Aina notes that, with the entry of DFIs into African venture capital, founders now have a dual mandate to deliver both returns and impact. The two are not mutually exclusive, he asserts. “Founders need to see impact and profit as two sides of the same coin. When impact is embedded in the core of the business, it becomes a growth engine rather than a constraint,” he says.

“The most successful founders don’t see impact and profit as competing priorities, they design their products, operations, and growth strategy so that solving real problems drives both outcomes.”

DFIs not only bring capital, but a different set of expectations, which is reshaping which startups and sectors get funded. “We’re seeing a stronger emphasis on business models that demonstrate both commercial viability and measurable impact.

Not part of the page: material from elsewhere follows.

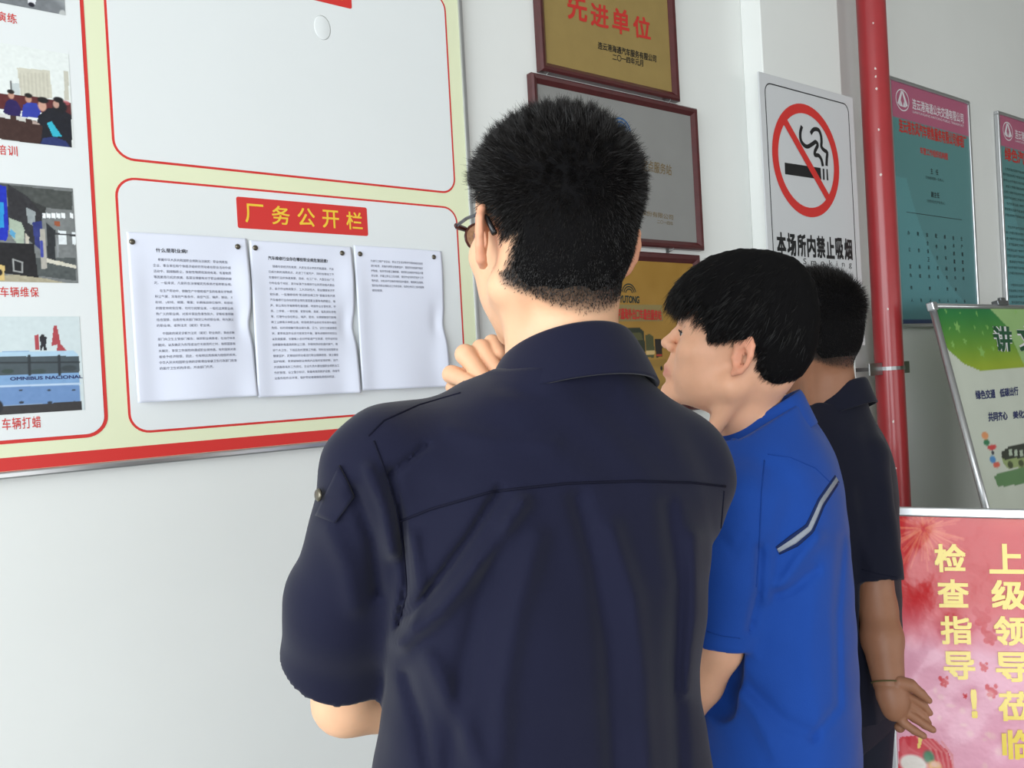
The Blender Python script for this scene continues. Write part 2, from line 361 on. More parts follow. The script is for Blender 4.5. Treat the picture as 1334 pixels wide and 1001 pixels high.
p.line((40, 48, 54), [(-20, 473), (103, 472)], .0015); p.blob((40, 60, 50), (10, 484), (8, 3), .6); p.blob((44, 60, 54), (50, 484), (10, 3), .5); p.blob((36, 44, 48), (90, 480), (10, 4), .5)
p.line((190, 210, 232), [(-40, 505), (104, 500)], .0018); p.poly((92, 124, 176), [(-40, 506), (104, 502), (105, 526), (-40, 532)], .55)
for x in (27, 64, 96): p.blob((50, 58, 70), (x, 508.5), (2.6, 1.1)); p.blob((44, 52, 64), (x+1, 524.5), (3.2, 1.7))
p.poly((52, 50, 52), [(-40, 532), (106, 523), (107, 540), (-40, 545)]); p.blob((30, 32, 38), (-2, 530), (6, 8))
p.poly((172, 66, 74), [(70, 424), (74, 424), (79, 448), (87, 457), (74, 457), (75, 449), (67, 451)]); p.poly((172, 66, 74), [(45, 437), (50, 436), (51, 456), (46, 456)])
p.poly((30, 32, 40), [(51, 440), (55, 436), (61, 440), (60, 450), (61, 457), (57, 457), (56, 452), (54, 457), (52, 456), (53, 448)]); p.blob((26, 26, 30), (55.5, 438), (2.4, 2.4)); p.noise(2, 4)
ph4 = p.obj('printed_photo', M_vcol, board, 0); ph4['label'] = 'photo of men waxing a pale blue coach'
for o in board.children:
    if o.name.startswith('printed_photo'): o.location.z = ZP+.0005
t = Text(); t.put('OMNIBUS NACIONAL', [PF.at(13, 491.5), PF.at(107, 488.5), PF.at(107.5, 493), PF.at(13, 496)], .02, 3, z=ZP+.0010)
t.obj('photo_lettering', M_navyprint, board)

# ------------------------------------------------------------------ notices pinned to the board
T1 = ['　根据中华人民共和国职业病防治法规定：职业病是指', '企业、事业单位和个体经济组织的劳动者在职业活动中或', '活动中，因接触粉尘、放射性物质和其他有毒、有害物质', '等因素而引起的疾病。各国法律都有对于职业病预防的规', '定。一般来说，凡是符合法律规定的疾病才能称职业病。', '',
      '　在生产劳动中，接触生产中使用或产生的有毒化学物质', '粉尘气雾，异常的气象条件，高低气压，噪声，振动，Ｘ', '射线，γ射线，细菌，霉菌；长期强迫体位操作，局部组', '织器官持续受压等，均可引起职业病，一般将这类职业病', '称广义的职业病。对其中某些危害性较大，诊断标准明确', '结合国情，由政府有关部门审定公布的职业病，称为狭义', '的职业病，或称法定（规定）职业病。', '',
      '　中国政府规定诊断为法定（规定）职业病的，需由诊断', '部门向卫生主管部门报告；规定职业病患者，在治疗休息', '期间，以及确定为伤残或治疗无效而死亡时，按照国家有', '关规定，享受工伤保险待遇或职业病待遇。有的国家对患', '者给予经济赔偿，因此，也有称这类疾病为赔偿的疾病。', '中华人民共和国职业病的诊断需由省级卫生行政部门批准', '的医疗卫生机构承担，并由部门负责。']
T2 = ['　随着社会经济的发展，人民生活水平的不断提高，汽车', '已成为新的消费热点，走进了千家万户，同时也带动了汽', '车维修行业的快速发展。目前，在工厂中，大型企业广泛', '分布在各个地区，其中从事汽车维修行业的劳动者人数众', '多。由于作业种类繁多，工人流动性大，职业健康状况不', '容乐观，一些维修场所“防治职业病工作”普遍没有开展', '汽车维修行业存在的职业病危害因素主要有电焊烟尘、噪', '声、粉尘和化学毒物等危害因素，喷漆作业主要有苯、甲', '苯、二甲苯，一氧化碳，氮氧化物，臭氧，锰及其化合物', '等，打磨作业存在粉尘、噪声、振动，长期接触会引起电', '焊工尘肺等多种职业病；喷漆烤漆作业存在苯系物中毒的', '危险，长时间接触可能出现头晕、乏力、记忆力减退等症', '状，夏季高温作业还可能发生中暑；蓄电池维修存在铅尘', '以及硫酸雾，长期吸入会对呼吸道产生刺激。在作业时应', '当佩戴防毒面具和防尘口罩，并保持良好的通风换气，做', '好个人卫生，下班后及时更换工作服。同时应当加强职业', '健康监护，定期组织劳动者进行职业健康检查，建立健全', '监护档案；发现疑似职业病病人应及时安排诊断、治疗，', '并调离原来的工作岗位，企业负责人要加强职业病防治工', '作的管理，设立警示标识，配备有效的防护设施，改善劳', '动条件和作业环境，保护劳动者健康及其相关权益。']
T3 = ['为进行工程产业企业，职业卫生培训等环节要按规定组织', '进行检测，定期开展职业健康监护，督促劳动者遵守规定', '护制度，指导劳动者正确佩戴，使用职业病防护用品并做', '好记录，并建立职业卫生档案，做好作业场所的防护工作', '等内容，对检测不合格的场所及时整改，确保防治措施，', '落实各项职业病防治工作责任制，保障全体员工身体健康', '得到保障。']
PAPER_W, PAPER_H = .21, .297
def curl(i):
    def f(X, Y):          # X 0..w, Y 0..-h : height above the board
        u = X/PAPER_W; v = -Y/PAPER_H
        z = .0025+.011*v**2*(1-.35*np.cos(2*np.pi*u))+.004*np.sin(np.pi*u)*(1-v)*.6
        z += .006*np.exp(-((u-1)/.12)**2)*(np.sin(v*7+i)*.6+.6)*np.clip(v*4, 0, 1)
        z += .004*np.exp(-((u-.02)/.1)**2)*np.clip(v*3, 0, 1)
        z -= .004*np.exp(-((u-.9)/.07)**2-((v-.52)/.12)**2)
        return z
    return f
papers = [((165, 302), T1, '什么是职业病?', 'left A4 notice headed 什么是职业病, pinned to the board', 0), ((325.5, 313), T2, '汽车维修行业存在哪些职业病危害因素?', 'middle A4 notice filled with dense text, pinned to the board', 1), ((461, 319.4), T3, None, 'right A4 notice with one short paragraph and blank lower part', 2)]
pins = [[(172, 315), (309.5, 321.5)], [(332.5, 323), (445.5, 330)], [(469, 331), (565, 335)]]
offs = [(-.8285, 1.7675), (-.6140, 1.7645), (-.3990, 1.7662)]
for (px, T, title, lab, i), (s0, z0) in zip(papers, offs):
    fr = sub(WALL, s0, z0, BT-.002); ang = (.0, -.012, -.012)[i]; ca, sa = math.cos(ang), math.sin(ang)
    fr = Frame(fr.O, fr.X*ca+fr.Y*sa, fr.Y*ca-fr.X*sa)
    sh = root('notice_sheet', lab, 'notice', M=fr.M, group='notices pinned in the lower panel')
    f = curl(i)
    nx, ny = 44, 60; gx, gy = np.meshgrid(np.linspace(0, PAPER_W, nx), np.linspace(0, -PAPER_H, ny)); Z = f(gx, gy)
    # the free right edge is creased inwards where the sheet buckles
    gxx = gx - .006*np.exp(-((gx/PAPER_W-1)/.15)**2)*np.exp(-((-gy/PAPER_H-.55)/.09)**2)
    V = np.stack([gxx.ravel(), gy.ravel(), Z.ravel()], -1); a = (np.arange(ny-1)[:, None]*nx+np.arange(nx-1)).ravel()
    o = new_obj('sheet', V, np.stack([a, a+nx, a+nx+1, a+1], -1), M_paper, sh, True)
    sol = o.modifiers.new('thickness', 'SOLIDIFY'); sol.thickness = .0003
    t = Text(); zf = lambda xy: f(xy[:, 0], xy[:, 1])+.0005
    if i < 2:
        y = -.030 if i == 0 else -.032
        w = .054 if i == 0 else .122; x = .046 if i == 0 else .034
        t.put(title, (x, y-.0035, x+w, y+.004), .012, 2, z=zf)
        t.obj('title_lettering', M_ink, sh); t = Text()
    x0, x1, y, dy = ((.040, .176, -.0465, .0103), (.034, .168, -.0475, .01075), (.036, .160, -.0305, .0102))[i]
    for l in T:
        if l:
            n = len(l); w = (x1-x0)*n/len(T[1]); w = min(w, x1-x0+.002)
            if l[0] == '　': t.put(l[1:], (x0+(x1-x0)/len(T[1])*1.6, y-.0026, x0+w, y+.0026), 0, 1, z=zf)
            else: t.put(l, (x0, y-.0026, x0+w, y+.0026), 0, 1, z=zf)
            y -= dy
        else: y -= dy*.35
    t.obj('body_lettering', M_inkgrey, sh)
    for q in pins[i]:
        x, y = Frame(fr.O, fr.X, fr.Y).at(*q, .004); zz = float(f(np.array(x), np.array(y)))
        pf = Frame(fr.O+fr.X*x+fr.Y*y+fr.Z*(zz+.0002), fr.X, fr.Y)
        pin = root('push_pin', f'round steel push pin at the top {"left" if q is pins[i][0] else "right"} corner of the {("left","middle","right")[i]} notice', 'pin', M=pf.M, group='push pins holding the notices')
        k = MB(); k.lathe([(.0048, 0), (.0052, .0007), (.0048, .0018), (.0034, .0028), (.0014, .0034), (.0002, .0035)], k=14); k.obj('head', M_pinhead, pin, smooth=True)
        k = MB(); k.lathe([(.0006, -.008), (.0006, .0002)], k=6); k.obj('point', M_steel, pin)
# ------------------------------------------------------------------ framed plaques on the wall
def frame_obj(rt, w, h, fw, d, inner_d):
    # mitred moulding: four bars, each a bevelled profile
    prof = [(0, 0), (0, d*.8), (fw*.2, d), (fw*.55, d*.92), (fw, inner_d), (fw, 0)]
    for a, b, nx, ny in (((0, 0), (w, 0), 0, 1), ((w, 0), (w, h), -1, 0), ((w, h), (0, h), 0, -1), ((0, h), (0, 0), 1, 0)):
        ax, ay = a; bx_, by_ = b; L = math.hypot(bx_-ax, by_-ay); tx, ty = (bx_-ax)/L, (by_-ay)/L
        V = []
        for end, s in ((a, 1), (b, -1)):
            for pr, pz in prof: V.append((end[0]+tx*pr*s+nx*pr, end[1]+ty*pr*s+ny*pr, pz))
        n = len(prof); k = MB(); k.add(V, [(i, i+1, n+i+1, n+i) for i in range(n-1)]+[(0, n, 2*n-1, n-1)])
        k.obj('frame_bar', M_wood, rt)
def plaque(s0, z0, w, h, lab, plate, fw, name='award_plaque'):
    fr = sub(WALL, s0, z0, .001); r = root(name, lab, 'plaque', M=fr.M, group=None)
    frame_obj(r, w, h, fw, .022, .012)
    k = MB(); k.box((fw*.6, fw*.6, .002), (w-fw*.6, h-fw*.6, .011)); k.obj('plate', plate, r)
    return fr, r
fr, r = plaque(.126, 2.216, .492, .36, 'top brass award plaque in a dark red wooden frame, red characters 先进单位', M_gold, .024)
t = Text(); fz = .0118
for c, q in zip('先进单位', [((738, -12), (765, -6), (765, 30), (740, 24)), ((769, 3), (793, 8), (793, 38), (770, 33)), ((797, 9), (820, 14), (820, 47), (798, 42)), ((824, 19), (847, 24), (848, 53), (826, 48))]):
    t.put(c, [fr.at(*p_, .012) for p_ in q], .022, 4, z=fz)
t.obj('character', M_redprint, r, True)
t = Text(); t.put('连云港海通汽车服务有限公司', [fr.at(*p_, .012) for p_ in ((779, 54), (855, 72), (855, 81.5), (779, 63.5))], .015, 3, z=fz)
t.put('二〇一四年元月', [fr.at(*p_, .012) for p_ in ((798, 69.5), (838, 78), (838, 87), (798, 78))], .015, 3, z=fz)
t.obj('small_lettering', M_black, r)
fr, r = plaque(.094, 1.806, .592, .400, 'middle silver plaque in a dark red wooden frame, behind the tallest man\'s head', M_silver, .022)
M_blue = mat('emblem_blue', (52, 96, 146), .4, .4); M_ochre = mat('faded_gold_print', (120, 100, 62), .45, .4)
t = Text(); t.put('定点服务站', [fr.at(*p_, .012) for p_ in ((836, 207), (875, 215), (875, 229), (836, 222))], .004, 3, z=fz)
t.put('宇通客车股份有限公司', [fr.at(*p_, .012) for p_ in ((806, 268), (877, 280), (877, 287), (806, 275))], 0, 2, z=fz)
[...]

Companies that can scale responsibly, generate jobs, improve financial inclusion, or advance climate solutions are increasingly prioritised.”

For venture capitalists, the important lesson from these shifts is that supporting startups goes beyond providing capital, Aina contends. “Hands-on guidance, connecting founders to networks, and helping them navigate operational, regulatory, and market challenges is often what separates success from stagnation.”

So how can African startups stand out in the current environment and secure the capital needed to scale up? Aina believes that “for entrepreneurs, the takeaway is to focus on sustainable business models, unit economics, and resilience while addressing critical market gaps.”

Ogbonyomi, on his part, argues that beyond technical know-how and commercial acumen, African founders must cultivate soft skills such as resilience and patience. These are just as crucial for success. “Founders often imagine that their idea will quickly make them billionaires, but there are many difficult moments along the way. It’s never always up. There are many down days too, and you must be mentally prepared for that.”